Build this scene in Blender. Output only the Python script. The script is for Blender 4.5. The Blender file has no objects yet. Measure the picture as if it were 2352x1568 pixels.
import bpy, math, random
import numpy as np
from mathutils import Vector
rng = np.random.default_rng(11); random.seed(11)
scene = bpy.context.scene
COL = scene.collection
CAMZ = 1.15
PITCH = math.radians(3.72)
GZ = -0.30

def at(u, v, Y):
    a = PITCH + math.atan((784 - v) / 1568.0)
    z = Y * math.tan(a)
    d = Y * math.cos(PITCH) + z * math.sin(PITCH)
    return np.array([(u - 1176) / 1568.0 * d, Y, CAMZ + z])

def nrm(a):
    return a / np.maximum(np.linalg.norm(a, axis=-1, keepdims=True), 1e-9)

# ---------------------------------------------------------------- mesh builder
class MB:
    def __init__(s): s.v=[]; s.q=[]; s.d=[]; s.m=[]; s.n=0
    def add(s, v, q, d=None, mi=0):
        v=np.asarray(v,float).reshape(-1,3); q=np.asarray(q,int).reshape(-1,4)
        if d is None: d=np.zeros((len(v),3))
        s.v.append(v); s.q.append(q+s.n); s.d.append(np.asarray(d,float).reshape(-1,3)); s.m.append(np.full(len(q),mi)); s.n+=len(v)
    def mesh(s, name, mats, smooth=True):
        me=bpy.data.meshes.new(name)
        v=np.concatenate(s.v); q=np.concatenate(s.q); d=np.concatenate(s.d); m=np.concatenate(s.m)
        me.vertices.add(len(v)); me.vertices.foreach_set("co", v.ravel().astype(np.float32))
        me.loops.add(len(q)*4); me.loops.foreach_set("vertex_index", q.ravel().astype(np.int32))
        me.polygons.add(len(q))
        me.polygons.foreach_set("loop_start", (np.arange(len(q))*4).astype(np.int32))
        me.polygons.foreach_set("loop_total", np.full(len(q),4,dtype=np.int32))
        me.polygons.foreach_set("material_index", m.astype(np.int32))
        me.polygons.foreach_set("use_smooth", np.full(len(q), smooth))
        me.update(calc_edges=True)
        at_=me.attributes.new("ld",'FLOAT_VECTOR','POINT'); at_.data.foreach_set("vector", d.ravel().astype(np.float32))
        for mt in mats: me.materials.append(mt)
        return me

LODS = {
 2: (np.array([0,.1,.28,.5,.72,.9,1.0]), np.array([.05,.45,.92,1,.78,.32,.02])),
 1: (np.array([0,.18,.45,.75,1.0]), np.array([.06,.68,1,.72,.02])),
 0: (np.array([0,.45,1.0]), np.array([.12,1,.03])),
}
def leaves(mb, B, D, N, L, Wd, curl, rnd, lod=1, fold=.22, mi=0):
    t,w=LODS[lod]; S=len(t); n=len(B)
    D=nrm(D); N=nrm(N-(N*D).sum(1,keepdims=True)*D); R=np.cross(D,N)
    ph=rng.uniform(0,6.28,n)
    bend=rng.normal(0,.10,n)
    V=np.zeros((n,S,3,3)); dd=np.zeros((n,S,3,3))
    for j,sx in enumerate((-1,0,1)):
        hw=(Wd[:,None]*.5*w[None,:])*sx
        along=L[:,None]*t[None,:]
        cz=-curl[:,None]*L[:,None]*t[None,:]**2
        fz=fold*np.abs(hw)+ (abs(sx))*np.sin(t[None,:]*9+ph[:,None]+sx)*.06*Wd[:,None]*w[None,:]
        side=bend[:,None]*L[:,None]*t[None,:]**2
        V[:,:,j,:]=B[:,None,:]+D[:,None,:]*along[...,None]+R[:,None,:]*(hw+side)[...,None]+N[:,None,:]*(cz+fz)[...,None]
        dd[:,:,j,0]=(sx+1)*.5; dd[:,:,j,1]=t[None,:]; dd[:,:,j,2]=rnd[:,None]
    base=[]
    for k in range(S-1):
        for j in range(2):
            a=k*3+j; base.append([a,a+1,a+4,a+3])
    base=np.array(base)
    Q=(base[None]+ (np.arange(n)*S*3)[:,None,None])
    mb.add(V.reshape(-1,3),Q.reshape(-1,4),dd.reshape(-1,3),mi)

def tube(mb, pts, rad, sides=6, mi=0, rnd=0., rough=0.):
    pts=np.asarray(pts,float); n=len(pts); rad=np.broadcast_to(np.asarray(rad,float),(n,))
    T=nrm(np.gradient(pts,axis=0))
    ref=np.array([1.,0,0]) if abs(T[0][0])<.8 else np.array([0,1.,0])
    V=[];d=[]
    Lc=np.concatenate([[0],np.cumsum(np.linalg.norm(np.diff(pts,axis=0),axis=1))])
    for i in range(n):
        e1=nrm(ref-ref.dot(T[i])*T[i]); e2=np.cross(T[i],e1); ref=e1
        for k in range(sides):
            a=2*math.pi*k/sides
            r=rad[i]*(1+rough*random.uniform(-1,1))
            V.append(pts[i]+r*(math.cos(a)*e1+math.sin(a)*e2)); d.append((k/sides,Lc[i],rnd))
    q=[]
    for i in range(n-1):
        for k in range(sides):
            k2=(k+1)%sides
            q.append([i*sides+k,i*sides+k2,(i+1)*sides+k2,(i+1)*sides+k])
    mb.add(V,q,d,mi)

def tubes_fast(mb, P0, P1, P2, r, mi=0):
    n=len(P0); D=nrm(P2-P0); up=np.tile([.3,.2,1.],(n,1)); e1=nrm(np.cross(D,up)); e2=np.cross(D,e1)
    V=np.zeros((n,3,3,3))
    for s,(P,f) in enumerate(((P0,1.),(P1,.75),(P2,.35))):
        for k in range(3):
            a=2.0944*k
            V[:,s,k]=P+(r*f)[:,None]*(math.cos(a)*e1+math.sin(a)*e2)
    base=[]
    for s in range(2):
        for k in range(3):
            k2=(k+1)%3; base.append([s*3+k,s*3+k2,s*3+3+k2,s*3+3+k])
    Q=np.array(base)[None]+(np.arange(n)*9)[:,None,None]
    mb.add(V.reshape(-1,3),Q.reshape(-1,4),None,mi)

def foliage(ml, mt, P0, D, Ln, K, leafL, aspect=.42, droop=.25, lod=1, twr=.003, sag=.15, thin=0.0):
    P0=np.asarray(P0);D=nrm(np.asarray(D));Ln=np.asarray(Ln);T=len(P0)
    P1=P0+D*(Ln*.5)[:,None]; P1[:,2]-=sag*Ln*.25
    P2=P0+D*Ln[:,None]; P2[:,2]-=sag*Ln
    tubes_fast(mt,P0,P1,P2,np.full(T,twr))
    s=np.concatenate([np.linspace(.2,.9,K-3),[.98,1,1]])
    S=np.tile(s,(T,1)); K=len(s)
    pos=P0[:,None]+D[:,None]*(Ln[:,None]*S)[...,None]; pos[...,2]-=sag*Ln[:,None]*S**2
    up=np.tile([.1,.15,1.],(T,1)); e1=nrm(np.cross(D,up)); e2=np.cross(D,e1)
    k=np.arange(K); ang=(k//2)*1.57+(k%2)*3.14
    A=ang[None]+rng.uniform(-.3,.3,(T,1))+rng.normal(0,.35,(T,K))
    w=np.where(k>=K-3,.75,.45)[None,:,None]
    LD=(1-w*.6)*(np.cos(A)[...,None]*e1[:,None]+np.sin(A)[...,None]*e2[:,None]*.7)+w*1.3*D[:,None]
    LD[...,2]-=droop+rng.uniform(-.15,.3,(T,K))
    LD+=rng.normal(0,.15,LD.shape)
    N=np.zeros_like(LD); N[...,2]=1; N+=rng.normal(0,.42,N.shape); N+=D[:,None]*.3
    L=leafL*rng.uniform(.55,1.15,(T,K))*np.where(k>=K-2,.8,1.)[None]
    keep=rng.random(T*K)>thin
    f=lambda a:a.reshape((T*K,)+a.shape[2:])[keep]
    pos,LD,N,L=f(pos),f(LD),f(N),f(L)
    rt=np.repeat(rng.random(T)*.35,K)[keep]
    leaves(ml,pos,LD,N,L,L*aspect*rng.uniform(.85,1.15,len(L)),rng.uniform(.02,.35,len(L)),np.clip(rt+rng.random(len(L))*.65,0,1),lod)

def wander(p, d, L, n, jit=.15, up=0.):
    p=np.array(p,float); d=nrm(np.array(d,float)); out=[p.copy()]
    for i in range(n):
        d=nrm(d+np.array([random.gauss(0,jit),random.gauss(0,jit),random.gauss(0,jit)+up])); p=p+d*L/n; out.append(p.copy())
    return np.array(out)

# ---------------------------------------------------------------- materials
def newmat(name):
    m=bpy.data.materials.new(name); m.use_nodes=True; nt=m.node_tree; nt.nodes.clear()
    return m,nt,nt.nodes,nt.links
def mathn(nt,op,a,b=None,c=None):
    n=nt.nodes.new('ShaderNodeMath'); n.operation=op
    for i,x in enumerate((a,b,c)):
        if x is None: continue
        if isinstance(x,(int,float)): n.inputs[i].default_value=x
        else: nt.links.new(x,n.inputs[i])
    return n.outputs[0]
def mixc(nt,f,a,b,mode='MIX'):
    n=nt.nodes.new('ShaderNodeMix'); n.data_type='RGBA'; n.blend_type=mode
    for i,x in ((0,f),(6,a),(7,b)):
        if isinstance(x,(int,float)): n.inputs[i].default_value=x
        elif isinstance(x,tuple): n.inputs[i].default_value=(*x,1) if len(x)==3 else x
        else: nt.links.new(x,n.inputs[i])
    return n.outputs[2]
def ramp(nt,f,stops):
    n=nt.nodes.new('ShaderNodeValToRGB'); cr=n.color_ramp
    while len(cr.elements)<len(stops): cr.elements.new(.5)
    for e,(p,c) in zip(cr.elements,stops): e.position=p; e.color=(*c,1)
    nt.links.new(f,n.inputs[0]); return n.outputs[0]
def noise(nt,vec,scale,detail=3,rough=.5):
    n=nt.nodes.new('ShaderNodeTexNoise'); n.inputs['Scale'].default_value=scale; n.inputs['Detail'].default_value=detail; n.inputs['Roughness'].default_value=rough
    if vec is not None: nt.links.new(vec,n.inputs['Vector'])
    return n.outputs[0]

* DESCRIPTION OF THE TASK
Print exactly, and only, the lines beginning at the top of the listing and ending at the line with "axis=-1, keepdims=True), 1e-9)".

* THE OUTPUT
Build this scene in Blender. Output only the Python script. The script is for Blender 4.5. The Blender file has no objects yet. Measure the picture as if it were 2352x1568 pixels.
import bpy, math, random
import numpy as np
from mathutils import Vector
rng = np.random.default_rng(11); random.seed(11)
scene = bpy.context.scene
COL = scene.collection
CAMZ = 1.15
PITCH = math.radians(3.72)
GZ = -0.30

def at(u, v, Y):
    a = PITCH + math.atan((784 - v) / 1568.0)
    z = Y * math.tan(a)
    d = Y * math.cos(PITCH) + z * math.sin(PITCH)
    return np.array([(u - 1176) / 1568.0 * d, Y, CAMZ + z])

def nrm(a):
    return a / np.maximum(np.linalg.norm(a, axis=-1, keepdims=True), 1e-9)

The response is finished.